Transcribe the lines below verbatim, skipping the images.
───── Information shown
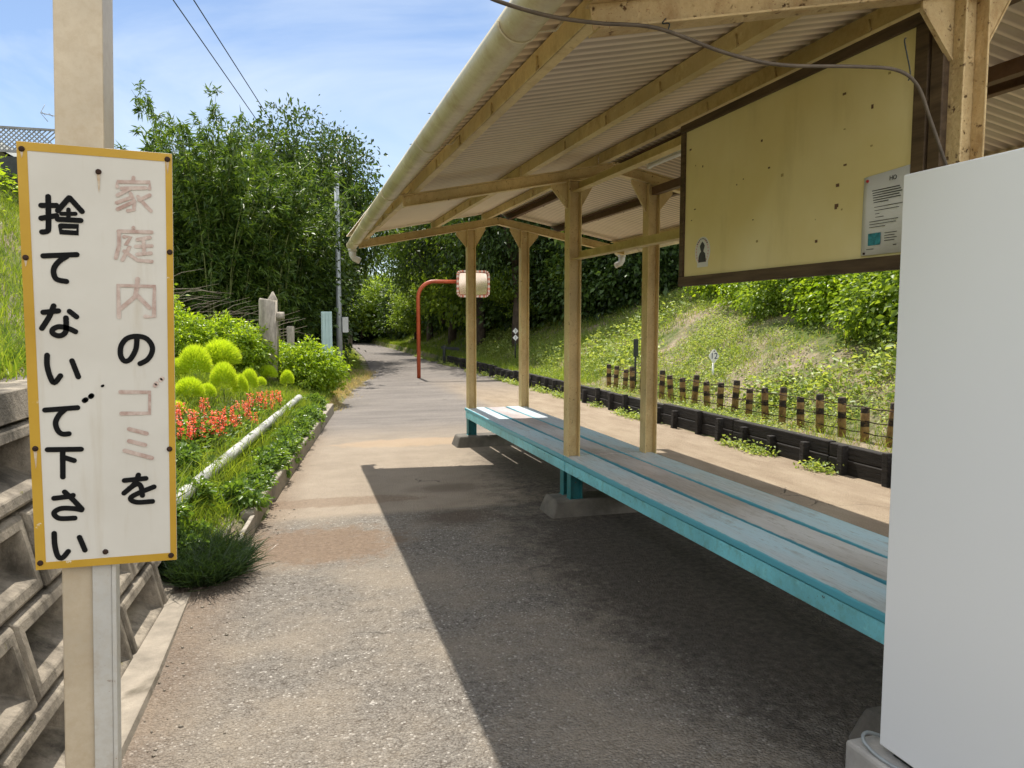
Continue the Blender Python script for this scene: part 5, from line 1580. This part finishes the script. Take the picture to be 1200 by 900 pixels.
o = np_mesh('loose_grit', V_, T_, M['kerb']); tag(o, 'loose grit and crumbs of dirt along the path edge', 'grit', kind='stuff')

# dead twigs below the bamboo
rd = random.Random(17)
b = MB()
for k in range(45):
    x_, y_ = rd.uniform(-2.2, -0.3), rd.uniform(15.4, 16.6)
    z_ = float(zt(x_, y_)) + rd.uniform(0.2, 0.75)
    a = rd.uniform(-0.5, 0.6); ln = rd.uniform(0.5, 1.2)
    p = Vector((x_, y_, z_)); d_ = Vector((math.cos(a), rd.uniform(-0.3, 0.3), math.sin(a) * 0.6 + 0.1))
    b.tube([p, p + d_ * ln * 0.5 + Vector((0, 0, 0.06)), p + d_ * ln], [0.010, 0.007, 0.003], 4)
M['twig'] = plain('dead_twig', (0.30, 0.25, 0.19), 0.9, 0.3, 8)
o = b.build('dead_twigs', M['twig']); tag(o, 'tangle of bare dead twigs in front of the bamboo', 'twigs', kind='stuff')

# hedge, lattice fence and house up the bank
V_, T_ = crown_arrays(111, [(-5.2, y_, 3.35, 0.75, 0.8, 0.95) for y_ in np.arange(9, 18, 0.9)], 520, 24, 0.22, 0.09, 0.05)
o = np_mesh('hedge', V_, T_, M['leaf_shrub'], None)
tag(o, 'sunlit green hedge high on the bank below the lattice fence', 'hedge')
lf = thing('lattice_fence', 'grey diagonal lattice fence on a dark low wall above the hedge', 'fence', (-5.0, 17, 4.2))
ya_, xa0, xa1, zl0, zl1 = 17.0, -9.0, -3.9, 4.66, 5.10
b = MB()
stp = 0.085
for k in range(int((xa1 - xa0 + 0.44) / stp)):
    for sgn in (1, -1):
        x0_ = xa0 - 0.44 * (sgn > 0) + k * stp if sgn > 0 else xa0 + k * stp
        p0, p1 = (x0_, zl0), (x0_ + 0.44 * sgn, zl1)
        if min(p0[0], p1[0]) < xa0 or max(p0[0], p1[0]) > xa1: continue
        yo = 0.006 * sgn
        b.bar((p0[0], ya_ + yo, p0[1]), (p1[0], ya_ + yo, p1[1]), 0.022, 0.008, (0, 1, 0))
b.build('lattice', M['lattice'], lf)
b = MB()
b.bar((xa0, ya_, zl0), (xa1, ya_, zl0), 0.04, 0.04); b.bar((xa0, ya_, zl1), (xa1, ya_, zl1), 0.04, 0.04)
for x_ in np.arange(xa0, xa1 + 0.1, 1.7): b.box((x_ - 0.03, ya_ - 0.03, 3.2), (x_ + 0.03, ya_ + 0.03, zl1 + 0.03))
b.build('fence_frame', M['lattice'], lf)
b = MB(); b.box((xa0, ya_ - 0.08, 2.6), (xa1 + 0.05, ya_ + 0.08, 4.55)); b.build('base_wall', M['dark'], lf)

hs = thing('house', 'grey tiled house with pale gable beyond the lattice fence', 'house', (-10.5, 24, 4.4))
b = MB(); b.prism([(-13.5, 3.5), (-6.75, 3.5), (-6.75, 5.72), (-10.1, 7.55), (-13.5, 5.72)], 1, 22.2, 30); b.build('wall', M['plaster'], hs)
b = MB()
for sx_ in (-1, 1):
    xe, xr = -10.1 + sx_ * 4.1, -10.1
    pts_ = [(xr, 7.62), (xe, 5.38), (xe, 5.52), (xr, 7.78)]
    b.prism(pts_ if sx_ > 0 else pts_[::-1], 1, 21.7, 30.4)
rf = b.build('roof', M['roof_tile'], hs)
b = MB()
for sx_ in (-1, 1):
    xe = -10.1 + sx_ * 4.1
    b.bar((-10.1 + sx_ * 0.002, 21.68, 7.66), (xe, 21.68, 5.42), 0.03, 0.16)
b.build('barge_board', M['white'], rf)
b = MB(); b.box((-9.2, 22.13, 4.7), (-7.9, 22.198, 5.7)); w_ = b.build('window', M['dark'], hs)
b = MB()
for lo, hi in (((-9.26, 22.10, 5.7), (-7.84, 22.19, 5.76)), ((-9.26, 22.10, 4.64), (-7.84, 22.19, 4.7)), ((-9.26, 22.10, 4.7), (-9.2, 22.19, 5.7)), ((-7.9, 22.10, 4.7), (-7.84, 22.19, 5.7)), ((-8.57, 22.10, 4.7), (-8.53, 22.19, 5.7))): b.box(lo, hi)
b.build('window_frame', M['galv'], w_)
an = thing('roof_antenna', 'thin fish-bone aerial above the lattice fence left of the sign post', 'antenna', (-5.2, 24, 5))
b = MB(); b.tube([(-4.95, 24, 3.8), (-4.95, 24, 6.95)], 0.02, 6); b.build('mast', M['galv'], an)
b = MB()
b.tube([(-6.1, 24, 7.02), (-4.9, 24, 6.80)], 0.014, 5)
for k in range(7): b.tube([(-6.05 + k * 0.18, 23.8, 7.01 - k * 0.033), (-6.05 + k * 0.18, 24.2, 7.01 - k * 0.033)], 0.007, 4)
b.tube([(-6.0, 24, 7.25), (-6.12, 24, 7.02), (-5.95, 24, 6.80)], 0.009, 5)
b.build('elements', M['galv'], an)

# overhead lines
for i, (p, q_, lab) in enumerate((((-2.079, 18.471, 8.3), (-0.915, 26.817, 8.3), 'left of the two overhead power lines in the sky'), ((-1.658, 18.346, 8.3), (-0.399, 27.197, 8.3), 'right of the two overhead power lines in the sky'))):
    p, q_ = Vector(p), Vector(q_)
    d_ = (q_ - p)
    b = MB()
    b.tube([p - d_ * 2.5, p - d_ * 1.2, p, q_, q_ + d_ * 1.5, q_ + d_ * 4], 0.013, 6)
    o = b.build('power_line', M['rubber']); tag(o, lab, 'power line', 'overhead power lines')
──────────
* **Response to the task**:
Continue the Blender Python script for this scene: part 5, from line 1580. This part finishes the script. Take the picture to be 1200 by 900 pixels.
o = np_mesh('loose_grit', V_, T_, M['kerb']); tag(o, 'loose grit and crumbs of dirt along the path edge', 'grit', kind='stuff')

# dead twigs below the bamboo
rd = random.Random(17)
b = MB()
for k in range(45):
    x_, y_ = rd.uniform(-2.2, -0.3), rd.uniform(15.4, 16.6)
    z_ = float(zt(x_, y_)) + rd.uniform(0.2, 0.75)
    a = rd.uniform(-0.5, 0.6); ln = rd.uniform(0.5, 1.2)
    p = Vector((x_, y_, z_)); d_ = Vector((math.cos(a), rd.uniform(-0.3, 0.3), math.sin(a) * 0.6 + 0.1))
    b.tube([p, p + d_ * ln * 0.5 + Vector((0, 0, 0.06)), p + d_ * ln], [0.010, 0.007, 0.003], 4)
M['twig'] = plain('dead_twig', (0.30, 0.25, 0.19), 0.9, 0.3, 8)
o = b.build('dead_twigs', M['twig']); tag(o, 'tangle of bare dead twigs in front of the bamboo', 'twigs', kind='stuff')

# hedge, lattice fence and house up the bank
V_, T_ = crown_arrays(111, [(-5.2, y_, 3.35, 0.75, 0.8, 0.95) for y_ in np.arange(9, 18, 0.9)], 520, 24, 0.22, 0.09, 0.05)
o = np_mesh('hedge', V_, T_, M['leaf_shrub'], None)
tag(o, 'sunlit green hedge high on the bank below the lattice fence', 'hedge')
lf = thing('lattice_fence', 'grey diagonal lattice fence on a dark low wall above the hedge', 'fence', (-5.0, 17, 4.2))
ya_, xa0, xa1, zl0, zl1 = 17.0, -9.0, -3.9, 4.66, 5.10
b = MB()
stp = 0.085
for k in range(int((xa1 - xa0 + 0.44) / stp)):
    for sgn in (1, -1):
        x0_ = xa0 - 0.44 * (sgn > 0) + k * stp if sgn > 0 else xa0 + k * stp
        p0, p1 = (x0_, zl0), (x0_ + 0.44 * sgn, zl1)
        if min(p0[0], p1[0]) < xa0 or max(p0[0], p1[0]) > xa1: continue
        yo = 0.006 * sgn
        b.bar((p0[0], ya_ + yo, p0[1]), (p1[0], ya_ + yo, p1[1]), 0.022, 0.008, (0, 1, 0))
b.build('lattice', M['lattice'], lf)
b = MB()
b.bar((xa0, ya_, zl0), (xa1, ya_, zl0), 0.04, 0.04); b.bar((xa0, ya_, zl1), (xa1, ya_, zl1), 0.04, 0.04)
for x_ in np.arange(xa0, xa1 + 0.1, 1.7): b.box((x_ - 0.03, ya_ - 0.03, 3.2), (x_ + 0.03, ya_ + 0.03, zl1 + 0.03))
b.build('fence_frame', M['lattice'], lf)
b = MB(); b.box((xa0, ya_ - 0.08, 2.6), (xa1 + 0.05, ya_ + 0.08, 4.55)); b.build('base_wall', M['dark'], lf)

hs = thing('house', 'grey tiled house with pale gable beyond the lattice fence', 'house', (-10.5, 24, 4.4))
b = MB(); b.prism([(-13.5, 3.5), (-6.75, 3.5), (-6.75, 5.72), (-10.1, 7.55), (-13.5, 5.72)], 1, 22.2, 30); b.build('wall', M['plaster'], hs)
b = MB()
for sx_ in (-1, 1):
    xe, xr = -10.1 + sx_ * 4.1, -10.1
    pts_ = [(xr, 7.62), (xe, 5.38), (xe, 5.52), (xr, 7.78)]
    b.prism(pts_ if sx_ > 0 else pts_[::-1], 1, 21.7, 30.4)
rf = b.build('roof', M['roof_tile'], hs)
b = MB()
for sx_ in (-1, 1):
    xe = -10.1 + sx_ * 4.1
    b.bar((-10.1 + sx_ * 0.002, 21.68, 7.66), (xe, 21.68, 5.42), 0.03, 0.16)
b.build('barge_board', M['white'], rf)
b = MB(); b.box((-9.2, 22.13, 4.7), (-7.9, 22.198, 5.7)); w_ = b.build('window', M['dark'], hs)
b = MB()
for lo, hi in (((-9.26, 22.10, 5.7), (-7.84, 22.19, 5.76)), ((-9.26, 22.10, 4.64), (-7.84, 22.19, 4.7)), ((-9.26, 22.10, 4.7), (-9.2, 22.19, 5.7)), ((-7.9, 22.10, 4.7), (-7.84, 22.19, 5.7)), ((-8.57, 22.10, 4.7), (-8.53, 22.19, 5.7))): b.box(lo, hi)
b.build('window_frame', M['galv'], w_)
an = thing('roof_antenna', 'thin fish-bone aerial above the lattice fence left of the sign post', 'antenna', (-5.2, 24, 5))
b = MB(); b.tube([(-4.95, 24, 3.8), (-4.95, 24, 6.95)], 0.02, 6); b.build('mast', M['galv'], an)
b = MB()
b.tube([(-6.1, 24, 7.02), (-4.9, 24, 6.80)], 0.014, 5)
for k in range(7): b.tube([(-6.05 + k * 0.18, 23.8, 7.01 - k * 0.033), (-6.05 + k * 0.18, 24.2, 7.01 - k * 0.033)], 0.007, 4)
b.tube([(-6.0, 24, 7.25), (-6.12, 24, 7.02), (-5.95, 24, 6.80)], 0.009, 5)
b.build('elements', M['galv'], an)

# overhead lines
for i, (p, q_, lab) in enumerate((((-2.079, 18.471, 8.3), (-0.915, 26.817, 8.3), 'left of the two overhead power lines in the sky'), ((-1.658, 18.346, 8.3), (-0.399, 27.197, 8.3), 'right of the two overhead power lines in the sky'))):
    p, q_ = Vector(p), Vector(q_)
    d_ = (q_ - p)
    b = MB()
    b.tube([p - d_ * 2.5, p - d_ * 1.2, p, q_, q_ + d_ * 1.5, q_ + d_ * 4], 0.013, 6)
    o = b.build('power_line', M['rubber']); tag(o, lab, 'power line', 'overhead power lines')